*Raw data*
******

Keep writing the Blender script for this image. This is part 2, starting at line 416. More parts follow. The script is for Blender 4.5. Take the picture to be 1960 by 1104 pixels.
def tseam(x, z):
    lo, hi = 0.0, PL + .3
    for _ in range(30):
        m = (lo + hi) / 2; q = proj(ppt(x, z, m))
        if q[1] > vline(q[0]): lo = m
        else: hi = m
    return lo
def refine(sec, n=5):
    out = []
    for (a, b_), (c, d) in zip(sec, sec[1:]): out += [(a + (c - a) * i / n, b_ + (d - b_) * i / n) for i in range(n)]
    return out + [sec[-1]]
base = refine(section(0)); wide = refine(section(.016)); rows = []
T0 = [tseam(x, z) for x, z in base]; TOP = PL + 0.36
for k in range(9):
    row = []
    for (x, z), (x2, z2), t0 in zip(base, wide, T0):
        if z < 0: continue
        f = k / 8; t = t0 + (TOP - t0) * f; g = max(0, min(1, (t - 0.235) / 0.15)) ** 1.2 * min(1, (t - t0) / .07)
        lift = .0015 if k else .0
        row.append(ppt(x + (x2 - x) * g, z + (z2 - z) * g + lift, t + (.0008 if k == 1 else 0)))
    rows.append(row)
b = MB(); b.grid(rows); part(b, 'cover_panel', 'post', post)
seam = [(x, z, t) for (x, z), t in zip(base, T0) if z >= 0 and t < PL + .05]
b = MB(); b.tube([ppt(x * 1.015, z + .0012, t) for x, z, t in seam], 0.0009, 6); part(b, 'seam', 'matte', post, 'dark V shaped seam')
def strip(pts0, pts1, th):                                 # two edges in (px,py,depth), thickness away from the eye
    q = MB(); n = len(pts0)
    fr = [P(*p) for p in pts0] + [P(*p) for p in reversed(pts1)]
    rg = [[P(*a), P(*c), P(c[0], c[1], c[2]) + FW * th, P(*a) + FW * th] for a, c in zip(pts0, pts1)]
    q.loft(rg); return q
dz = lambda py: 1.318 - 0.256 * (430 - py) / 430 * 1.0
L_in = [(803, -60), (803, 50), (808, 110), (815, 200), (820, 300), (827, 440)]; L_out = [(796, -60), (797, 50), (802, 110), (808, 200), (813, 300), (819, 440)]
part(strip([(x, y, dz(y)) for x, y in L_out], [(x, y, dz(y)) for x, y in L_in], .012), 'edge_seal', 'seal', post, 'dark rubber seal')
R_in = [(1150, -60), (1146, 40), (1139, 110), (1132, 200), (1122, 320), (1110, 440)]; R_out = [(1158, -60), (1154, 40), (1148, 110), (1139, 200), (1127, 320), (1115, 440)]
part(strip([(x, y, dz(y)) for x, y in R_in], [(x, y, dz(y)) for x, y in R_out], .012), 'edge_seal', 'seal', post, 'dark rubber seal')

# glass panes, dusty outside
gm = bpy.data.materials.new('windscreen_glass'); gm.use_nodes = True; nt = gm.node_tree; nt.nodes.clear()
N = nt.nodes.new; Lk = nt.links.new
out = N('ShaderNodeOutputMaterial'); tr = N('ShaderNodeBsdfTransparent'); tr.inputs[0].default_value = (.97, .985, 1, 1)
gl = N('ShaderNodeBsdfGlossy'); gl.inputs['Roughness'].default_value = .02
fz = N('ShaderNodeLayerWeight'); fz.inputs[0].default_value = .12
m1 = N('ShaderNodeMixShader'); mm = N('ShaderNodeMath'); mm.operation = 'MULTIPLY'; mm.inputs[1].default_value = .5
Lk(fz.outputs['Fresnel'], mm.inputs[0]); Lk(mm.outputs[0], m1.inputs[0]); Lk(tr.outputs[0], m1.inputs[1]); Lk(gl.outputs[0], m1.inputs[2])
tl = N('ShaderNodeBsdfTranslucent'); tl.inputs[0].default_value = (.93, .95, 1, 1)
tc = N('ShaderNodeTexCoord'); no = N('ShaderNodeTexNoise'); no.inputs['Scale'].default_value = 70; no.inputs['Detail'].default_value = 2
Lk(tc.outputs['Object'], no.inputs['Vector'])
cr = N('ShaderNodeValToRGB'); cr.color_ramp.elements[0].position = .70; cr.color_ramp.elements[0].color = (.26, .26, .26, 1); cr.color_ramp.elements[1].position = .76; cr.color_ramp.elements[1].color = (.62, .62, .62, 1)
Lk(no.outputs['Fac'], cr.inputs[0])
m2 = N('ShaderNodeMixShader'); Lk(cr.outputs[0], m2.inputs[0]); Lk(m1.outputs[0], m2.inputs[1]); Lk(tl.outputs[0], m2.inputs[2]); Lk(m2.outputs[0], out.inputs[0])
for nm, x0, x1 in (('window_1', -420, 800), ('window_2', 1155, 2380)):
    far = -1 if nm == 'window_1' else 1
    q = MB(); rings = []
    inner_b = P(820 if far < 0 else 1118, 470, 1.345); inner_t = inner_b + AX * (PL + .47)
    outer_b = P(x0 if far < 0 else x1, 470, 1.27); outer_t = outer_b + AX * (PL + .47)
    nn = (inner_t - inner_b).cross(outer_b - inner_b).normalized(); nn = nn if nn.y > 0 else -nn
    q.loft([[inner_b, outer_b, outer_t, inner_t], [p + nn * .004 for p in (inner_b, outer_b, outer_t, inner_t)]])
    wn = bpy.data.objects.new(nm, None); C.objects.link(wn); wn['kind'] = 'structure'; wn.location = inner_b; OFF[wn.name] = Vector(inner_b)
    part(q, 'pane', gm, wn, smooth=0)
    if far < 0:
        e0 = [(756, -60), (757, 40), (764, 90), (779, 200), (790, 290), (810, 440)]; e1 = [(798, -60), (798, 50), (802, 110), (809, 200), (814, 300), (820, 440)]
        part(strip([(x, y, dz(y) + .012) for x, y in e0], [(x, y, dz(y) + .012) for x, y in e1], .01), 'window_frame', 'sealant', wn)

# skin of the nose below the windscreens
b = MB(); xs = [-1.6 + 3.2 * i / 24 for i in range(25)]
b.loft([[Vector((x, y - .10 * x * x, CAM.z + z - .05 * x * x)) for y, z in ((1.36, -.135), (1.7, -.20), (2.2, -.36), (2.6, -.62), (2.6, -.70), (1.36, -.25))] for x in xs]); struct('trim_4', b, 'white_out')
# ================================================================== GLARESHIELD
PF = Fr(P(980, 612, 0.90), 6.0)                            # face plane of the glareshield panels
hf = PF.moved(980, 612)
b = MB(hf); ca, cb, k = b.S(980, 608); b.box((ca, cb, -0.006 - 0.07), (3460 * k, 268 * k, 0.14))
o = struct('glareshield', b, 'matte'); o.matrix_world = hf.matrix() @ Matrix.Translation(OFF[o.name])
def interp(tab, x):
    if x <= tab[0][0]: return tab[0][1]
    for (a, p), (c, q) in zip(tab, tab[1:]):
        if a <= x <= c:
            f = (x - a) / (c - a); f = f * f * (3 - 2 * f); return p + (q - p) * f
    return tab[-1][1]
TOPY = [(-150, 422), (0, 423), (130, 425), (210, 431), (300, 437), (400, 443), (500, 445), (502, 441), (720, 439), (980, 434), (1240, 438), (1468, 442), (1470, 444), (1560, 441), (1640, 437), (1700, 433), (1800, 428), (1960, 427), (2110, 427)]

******

*Set task*
Recopy the whole listing exactly.

*Expected answer*
Keep writing the Blender script for this image. This is part 2, starting at line 416. More parts follow. The script is for Blender 4.5. Take the picture to be 1960 by 1104 pixels.
def tseam(x, z):
    lo, hi = 0.0, PL + .3
    for _ in range(30):
        m = (lo + hi) / 2; q = proj(ppt(x, z, m))
        if q[1] > vline(q[0]): lo = m
        else: hi = m
    return lo
def refine(sec, n=5):
    out = []
    for (a, b_), (c, d) in zip(sec, sec[1:]): out += [(a + (c - a) * i / n, b_ + (d - b_) * i / n) for i in range(n)]
    return out + [sec[-1]]
base = refine(section(0)); wide = refine(section(.016)); rows = []
T0 = [tseam(x, z) for x, z in base]; TOP = PL + 0.36
for k in range(9):
    row = []
    for (x, z), (x2, z2), t0 in zip(base, wide, T0):
        if z < 0: continue
        f = k / 8; t = t0 + (TOP - t0) * f; g = max(0, min(1, (t - 0.235) / 0.15)) ** 1.2 * min(1, (t - t0) / .07)
        lift = .0015 if k else .0
        row.append(ppt(x + (x2 - x) * g, z + (z2 - z) * g + lift, t + (.0008 if k == 1 else 0)))
    rows.append(row)
b = MB(); b.grid(rows); part(b, 'cover_panel', 'post', post)
seam = [(x, z, t) for (x, z), t in zip(base, T0) if z >= 0 and t < PL + .05]
b = MB(); b.tube([ppt(x * 1.015, z + .0012, t) for x, z, t in seam], 0.0009, 6); part(b, 'seam', 'matte', post, 'dark V shaped seam')
def strip(pts0, pts1, th):                                 # two edges in (px,py,depth), thickness away from the eye
    q = MB(); n = len(pts0)
    fr = [P(*p) for p in pts0] + [P(*p) for p in reversed(pts1)]
    rg = [[P(*a), P(*c), P(c[0], c[1], c[2]) + FW * th, P(*a) + FW * th] for a, c in zip(pts0, pts1)]
    q.loft(rg); return q
dz = lambda py: 1.318 - 0.256 * (430 - py) / 430 * 1.0
L_in = [(803, -60), (803, 50), (808, 110), (815, 200), (820, 300), (827, 440)]; L_out = [(796, -60), (797, 50), (802, 110), (808, 200), (813, 300), (819, 440)]
part(strip([(x, y, dz(y)) for x, y in L_out], [(x, y, dz(y)) for x, y in L_in], .012), 'edge_seal', 'seal', post, 'dark rubber seal')
R_in = [(1150, -60), (1146, 40), (1139, 110), (1132, 200), (1122, 320), (1110, 440)]; R_out = [(1158, -60), (1154, 40), (1148, 110), (1139, 200), (1127, 320), (1115, 440)]
part(strip([(x, y, dz(y)) for x, y in R_in], [(x, y, dz(y)) for x, y in R_out], .012), 'edge_seal', 'seal', post, 'dark rubber seal')

# glass panes, dusty outside
gm = bpy.data.materials.new('windscreen_glass'); gm.use_nodes = True; nt = gm.node_tree; nt.nodes.clear()
N = nt.nodes.new; Lk = nt.links.new
out = N('ShaderNodeOutputMaterial'); tr = N('ShaderNodeBsdfTransparent'); tr.inputs[0].default_value = (.97, .985, 1, 1)
gl = N('ShaderNodeBsdfGlossy'); gl.inputs['Roughness'].default_value = .02
fz = N('ShaderNodeLayerWeight'); fz.inputs[0].default_value = .12
m1 = N('ShaderNodeMixShader'); mm = N('ShaderNodeMath'); mm.operation = 'MULTIPLY'; mm.inputs[1].default_value = .5
Lk(fz.outputs['Fresnel'], mm.inputs[0]); Lk(mm.outputs[0], m1.inputs[0]); Lk(tr.outputs[0], m1.inputs[1]); Lk(gl.outputs[0], m1.inputs[2])
tl = N('ShaderNodeBsdfTranslucent'); tl.inputs[0].default_value = (.93, .95, 1, 1)
tc = N('ShaderNodeTexCoord'); no = N('ShaderNodeTexNoise'); no.inputs['Scale'].default_value = 70; no.inputs['Detail'].default_value = 2
Lk(tc.outputs['Object'], no.inputs['Vector'])
cr = N('ShaderNodeValToRGB'); cr.color_ramp.elements[0].position = .70; cr.color_ramp.elements[0].color = (.26, .26, .26, 1); cr.color_ramp.elements[1].position = .76; cr.color_ramp.elements[1].color = (.62, .62, .62, 1)
Lk(no.outputs['Fac'], cr.inputs[0])
m2 = N('ShaderNodeMixShader'); Lk(cr.outputs[0], m2.inputs[0]); Lk(m1.outputs[0], m2.inputs[1]); Lk(tl.outputs[0], m2.inputs[2]); Lk(m2.outputs[0], out.inputs[0])
for nm, x0, x1 in (('window_1', -420, 800), ('window_2', 1155, 2380)):
    far = -1 if nm == 'window_1' else 1
    q = MB(); rings = []
    inner_b = P(820 if far < 0 else 1118, 470, 1.345); inner_t = inner_b + AX * (PL + .47)
    outer_b = P(x0 if far < 0 else x1, 470, 1.27); outer_t = outer_b + AX * (PL + .47)
    nn = (inner_t - inner_b).cross(outer_b - inner_b).normalized(); nn = nn if nn.y > 0 else -nn
    q.loft([[inner_b, outer_b, outer_t, inner_t], [p + nn * .004 for p in (inner_b, outer_b, outer_t, inner_t)]])
    wn = bpy.data.objects.new(nm, None); C.objects.link(wn); wn['kind'] = 'structure'; wn.location = inner_b; OFF[wn.name] = Vector(inner_b)
    part(q, 'pane', gm, wn, smooth=0)
    if far < 0:
        e0 = [(756, -60), (757, 40), (764, 90), (779, 200), (790, 290), (810, 440)]; e1 = [(798, -60), (798, 50), (802, 110), (809, 200), (814, 300), (820, 440)]
        part(strip([(x, y, dz(y) + .012) for x, y in e0], [(x, y, dz(y) + .012) for x, y in e1], .01), 'window_frame', 'sealant', wn)

# skin of the nose below the windscreens
b = MB(); xs = [-1.6 + 3.2 * i / 24 for i in range(25)]
b.loft([[Vector((x, y - .10 * x * x, CAM.z + z - .05 * x * x)) for y, z in ((1.36, -.135), (1.7, -.20), (2.2, -.36), (2.6, -.62), (2.6, -.70), (1.36, -.25))] for x in xs]); struct('trim_4', b, 'white_out')
# ================================================================== GLARESHIELD
PF = Fr(P(980, 612, 0.90), 6.0)                            # face plane of the glareshield panels
hf = PF.moved(980, 612)
b = MB(hf); ca, cb, k = b.S(980, 608); b.box((ca, cb, -0.006 - 0.07), (3460 * k, 268 * k, 0.14))
o = struct('glareshield', b, 'matte'); o.matrix_world = hf.matrix() @ Matrix.Translation(OFF[o.name])
def interp(tab, x):
    if x <= tab[0][0]: return tab[0][1]
    for (a, p), (c, q) in zip(tab, tab[1:]):
        if a <= x <= c:
            f = (x - a) / (c - a); f = f * f * (3 - 2 * f); return p + (q - p) * f
    return tab[-1][1]
TOPY = [(-150, 422), (0, 423), (130, 425), (210, 431), (300, 437), (400, 443), (500, 445), (502, 441), (720, 439), (980, 434), (1240, 438), (1468, 442), (1470, 444), (1560, 441), (1640, 437), (1700, 433), (1800, 428), (1960, 427), (2110, 427)]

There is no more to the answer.